Sunday, June 20, 2010

Eternal Interference


I am sitting at Barnes and Noble in Burlington, hoping to do some serious research and reading about suicide and the loss of children. My goal for the day was to see what was out for books such as the one I am working on. The bookstore is incredibly busy and I was very lucky to get a table by the window. A few minutes after Dan picked up the girls, I wandered off to get the stack of books to peruse. I was so excited to find Chicken Soup for the Grieving Soul and thought I would save that for last. After a moment of beginning to read, coffee in hand muffin near bye and surrounded by books an older woman came over and asked if she could borrow the chair at my table. I said “certainly” that my daughters were gone. To my surprise she then sat down with me at my table. At that moment I felt God let out a little chuckle, both for my lack of social skills and willingness to come out of my box and certainly for the cozy little plan I had. As planned I started to go over book after book with titles such as “The Worst Loss”, “I was not ready to say goodbye” and all of these were manageable as they were research more than gut wrenching. I continued to make certain I put the Chicken Soup book at the bottom of the pile. Until I was ready.

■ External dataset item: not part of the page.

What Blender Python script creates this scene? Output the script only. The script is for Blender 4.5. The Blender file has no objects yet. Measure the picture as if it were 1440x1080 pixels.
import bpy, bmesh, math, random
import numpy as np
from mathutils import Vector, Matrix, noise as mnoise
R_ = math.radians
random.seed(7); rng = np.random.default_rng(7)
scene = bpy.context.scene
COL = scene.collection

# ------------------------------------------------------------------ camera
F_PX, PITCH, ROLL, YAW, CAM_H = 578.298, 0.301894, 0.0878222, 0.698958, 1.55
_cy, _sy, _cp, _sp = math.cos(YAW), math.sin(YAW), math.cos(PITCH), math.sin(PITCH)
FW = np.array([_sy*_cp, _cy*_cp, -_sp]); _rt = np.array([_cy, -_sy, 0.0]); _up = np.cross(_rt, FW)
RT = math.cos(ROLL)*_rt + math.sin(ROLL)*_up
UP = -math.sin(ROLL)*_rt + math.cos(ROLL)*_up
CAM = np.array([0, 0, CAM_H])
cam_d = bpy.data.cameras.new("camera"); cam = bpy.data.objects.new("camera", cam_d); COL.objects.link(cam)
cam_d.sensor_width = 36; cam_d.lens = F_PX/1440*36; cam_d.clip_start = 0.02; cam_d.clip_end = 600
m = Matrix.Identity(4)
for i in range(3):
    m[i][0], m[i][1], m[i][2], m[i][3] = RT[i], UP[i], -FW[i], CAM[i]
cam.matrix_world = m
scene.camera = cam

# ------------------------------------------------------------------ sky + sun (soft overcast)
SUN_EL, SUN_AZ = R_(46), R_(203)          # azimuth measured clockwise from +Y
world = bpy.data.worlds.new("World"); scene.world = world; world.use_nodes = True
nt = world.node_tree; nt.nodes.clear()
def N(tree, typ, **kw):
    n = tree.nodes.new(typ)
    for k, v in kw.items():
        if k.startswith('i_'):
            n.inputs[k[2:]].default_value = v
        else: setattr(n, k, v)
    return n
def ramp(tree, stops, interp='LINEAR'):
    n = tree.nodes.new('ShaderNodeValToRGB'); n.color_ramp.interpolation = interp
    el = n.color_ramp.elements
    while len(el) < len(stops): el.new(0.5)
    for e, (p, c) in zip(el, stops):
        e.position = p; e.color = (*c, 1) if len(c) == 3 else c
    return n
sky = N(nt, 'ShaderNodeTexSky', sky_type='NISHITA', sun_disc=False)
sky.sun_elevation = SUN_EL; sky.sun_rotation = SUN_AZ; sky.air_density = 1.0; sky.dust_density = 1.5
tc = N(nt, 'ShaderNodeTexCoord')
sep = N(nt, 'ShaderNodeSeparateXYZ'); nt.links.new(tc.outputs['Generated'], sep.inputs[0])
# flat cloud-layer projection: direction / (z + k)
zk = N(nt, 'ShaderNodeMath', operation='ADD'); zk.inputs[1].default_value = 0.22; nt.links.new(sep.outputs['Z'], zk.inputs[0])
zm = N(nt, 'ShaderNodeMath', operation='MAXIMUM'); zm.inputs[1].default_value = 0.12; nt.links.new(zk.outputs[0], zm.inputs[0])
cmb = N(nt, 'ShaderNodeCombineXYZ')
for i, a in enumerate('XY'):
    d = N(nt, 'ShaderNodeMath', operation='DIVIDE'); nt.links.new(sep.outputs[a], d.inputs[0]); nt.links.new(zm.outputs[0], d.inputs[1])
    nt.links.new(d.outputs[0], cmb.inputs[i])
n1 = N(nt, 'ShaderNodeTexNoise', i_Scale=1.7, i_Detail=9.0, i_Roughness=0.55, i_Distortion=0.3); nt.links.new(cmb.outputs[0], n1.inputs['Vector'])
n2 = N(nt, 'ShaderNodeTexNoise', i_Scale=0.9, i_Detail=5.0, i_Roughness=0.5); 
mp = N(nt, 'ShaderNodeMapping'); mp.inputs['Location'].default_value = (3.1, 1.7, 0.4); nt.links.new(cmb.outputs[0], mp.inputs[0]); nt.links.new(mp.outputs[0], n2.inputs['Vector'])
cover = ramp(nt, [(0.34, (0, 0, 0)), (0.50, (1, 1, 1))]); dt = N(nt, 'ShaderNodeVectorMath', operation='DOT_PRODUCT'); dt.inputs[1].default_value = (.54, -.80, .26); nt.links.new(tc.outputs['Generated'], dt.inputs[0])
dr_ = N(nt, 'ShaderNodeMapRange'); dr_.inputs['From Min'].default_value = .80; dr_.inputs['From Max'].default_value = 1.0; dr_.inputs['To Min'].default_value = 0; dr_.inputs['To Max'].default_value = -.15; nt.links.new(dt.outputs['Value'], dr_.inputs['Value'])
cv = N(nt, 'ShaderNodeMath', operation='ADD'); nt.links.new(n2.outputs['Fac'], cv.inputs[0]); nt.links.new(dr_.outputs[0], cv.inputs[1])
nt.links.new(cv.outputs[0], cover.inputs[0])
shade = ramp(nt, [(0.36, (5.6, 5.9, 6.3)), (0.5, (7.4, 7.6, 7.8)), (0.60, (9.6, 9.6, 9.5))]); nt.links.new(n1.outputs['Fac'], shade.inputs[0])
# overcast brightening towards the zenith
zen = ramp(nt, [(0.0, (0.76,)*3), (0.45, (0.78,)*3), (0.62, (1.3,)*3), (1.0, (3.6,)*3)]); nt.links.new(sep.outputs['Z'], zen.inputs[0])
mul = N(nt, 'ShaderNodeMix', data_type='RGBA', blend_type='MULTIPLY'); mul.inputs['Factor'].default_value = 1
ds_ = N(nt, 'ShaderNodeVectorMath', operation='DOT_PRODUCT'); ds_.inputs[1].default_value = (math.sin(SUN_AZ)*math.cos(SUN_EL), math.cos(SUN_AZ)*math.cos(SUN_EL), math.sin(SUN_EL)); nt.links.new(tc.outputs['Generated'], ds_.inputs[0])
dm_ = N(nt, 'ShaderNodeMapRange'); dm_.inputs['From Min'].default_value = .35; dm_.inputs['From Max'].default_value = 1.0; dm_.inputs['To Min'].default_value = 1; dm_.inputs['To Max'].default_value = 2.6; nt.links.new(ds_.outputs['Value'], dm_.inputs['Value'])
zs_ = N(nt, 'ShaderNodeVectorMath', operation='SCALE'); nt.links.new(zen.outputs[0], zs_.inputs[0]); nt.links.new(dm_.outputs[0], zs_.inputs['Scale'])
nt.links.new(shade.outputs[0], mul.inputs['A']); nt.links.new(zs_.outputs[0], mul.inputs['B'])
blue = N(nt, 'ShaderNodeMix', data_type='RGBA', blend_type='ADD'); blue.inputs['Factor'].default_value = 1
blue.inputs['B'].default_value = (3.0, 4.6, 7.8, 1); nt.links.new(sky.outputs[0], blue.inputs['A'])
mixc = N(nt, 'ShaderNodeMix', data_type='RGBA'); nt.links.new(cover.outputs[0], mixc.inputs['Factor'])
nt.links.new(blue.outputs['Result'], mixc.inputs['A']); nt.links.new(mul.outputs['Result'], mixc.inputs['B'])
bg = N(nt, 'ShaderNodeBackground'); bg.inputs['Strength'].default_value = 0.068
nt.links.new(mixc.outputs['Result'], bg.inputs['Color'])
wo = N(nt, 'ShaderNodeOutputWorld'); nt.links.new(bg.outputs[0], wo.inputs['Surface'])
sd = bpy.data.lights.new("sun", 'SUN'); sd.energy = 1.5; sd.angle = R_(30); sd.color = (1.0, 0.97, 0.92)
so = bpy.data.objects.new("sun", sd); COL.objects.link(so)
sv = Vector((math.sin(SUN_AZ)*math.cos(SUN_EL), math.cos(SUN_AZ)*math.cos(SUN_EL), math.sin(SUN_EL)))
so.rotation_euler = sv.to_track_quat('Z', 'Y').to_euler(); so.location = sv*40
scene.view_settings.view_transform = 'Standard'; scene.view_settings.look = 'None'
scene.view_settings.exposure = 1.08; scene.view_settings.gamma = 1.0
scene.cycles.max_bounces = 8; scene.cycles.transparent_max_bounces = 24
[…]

When I finally hit the bottom of my pile I took a deep breath and dug in for a welcome moment of heart break. The words for each story of grief were so accepted into my heart. Mothers, fathers grandmothers,grandfathers loss and love. So many spoke my words, did the things I do. They have put hand over heart, let body grieve as it needed, practiced breathing, held onto life, ached silently at dinner parties, teachers conferences, knew loss like sometimes I thought I only knew it. Suicide...Suicide happens to others. Suddenly I came to a story called “A LIGHT IN THE DARKNESS” about Adam a son who died at age 15. My throat begun to dry and a lump appeared. I suddenly realized that these stories were taking a toll on me and I began to contemplate how to keep my composure in the bookstore. As I looked up to give myself a break from the pain, I found myself staring up at the woman sharing my table, holding a blue book up to hear face and slowly pulling it back and forth contorting it and her eyes. I watched for a moment and quickly surmised the title of the book to be....”OPTICAL ILLUSIONS” and before I could stop it, that lump in my throat turned from utter gut wrenching torture to a laugh out loud that was noticed all around the cafe. A laugh I quickly tried to make look like it was from something I'd just read.

A few moments later I began again. This time opening the book right up to a story called “Legacy of Love'. I began to read of a young boy named Jarod ending his life and a quilt his mother began to make out of his clothing. So many times I have tried to figure out how to use Joshua's clothes and items now that he is gone. It reminded me of the guitar pic I wear around my neck. The more I read the more my body began to grieve for this mother, and odly seperate myself and my story and think only of her loss. That must be true empathy. I did not read it through my eyes, but through hers somehow. Again a lump formed in my throat. This time I felt a great force behind it and tried to stop the sobs before I lost all composer. Suddenly out of the blue, another older lady walked past my table, stopped and looked down at me. She spoke right to me and said “ I am going to sell my left leg on the black market” and without looking up at the time or even realizing that she just broke me from once again almost bursting into tears I replied “ oh yeah, how much do you think you could get for it”??? To which she said “25 cents” and we both laughed and laughed.

After that I got up and moved a bit away from the table and called my mom to tell her the odd day I was having at the Bookstore and how each person arrives at a moment when I need it the most. We joked, maybe I should stop reading this book, or maybe I should move tables or move the chair that continues to be occupied at my table?? As I finished the call I turned back to check that my things were all still where I'd left them and noticed a middle aged gentlemen of Indian decent occupying the chair. I chuckled, hung up and went over to sit and see what it was he had in store for me. Do I pick up the book again? Or do I just sit here? I then laughed at myself again. I think he might of sensed my anxiousness because he abruptly left! The book still sits in my lap and I contemplate picking it up again. Just a second ago a young girl just approached and asked if she could borrow my chair? I immediately said of course and wondered for a moment if she would as well lend me the gift of easing my pain as I delved so much into peoples pains of loss? Instead of sitting with me though, she picked up the chair and walked off. The end for my open chair day at Barnes And Noble.

Joshua has been gone for five years after taking his life. What he left for me in his stead was an eternal presence that I daily am accompanied by Angles who make the suffering, suffering I am so willing to do, just a little easier. As much as my body grieves, as much as my tears never end, as much as some-days I cant get out of bed, and often have to force myself to breath, I would not trade this journey. It was meant for me.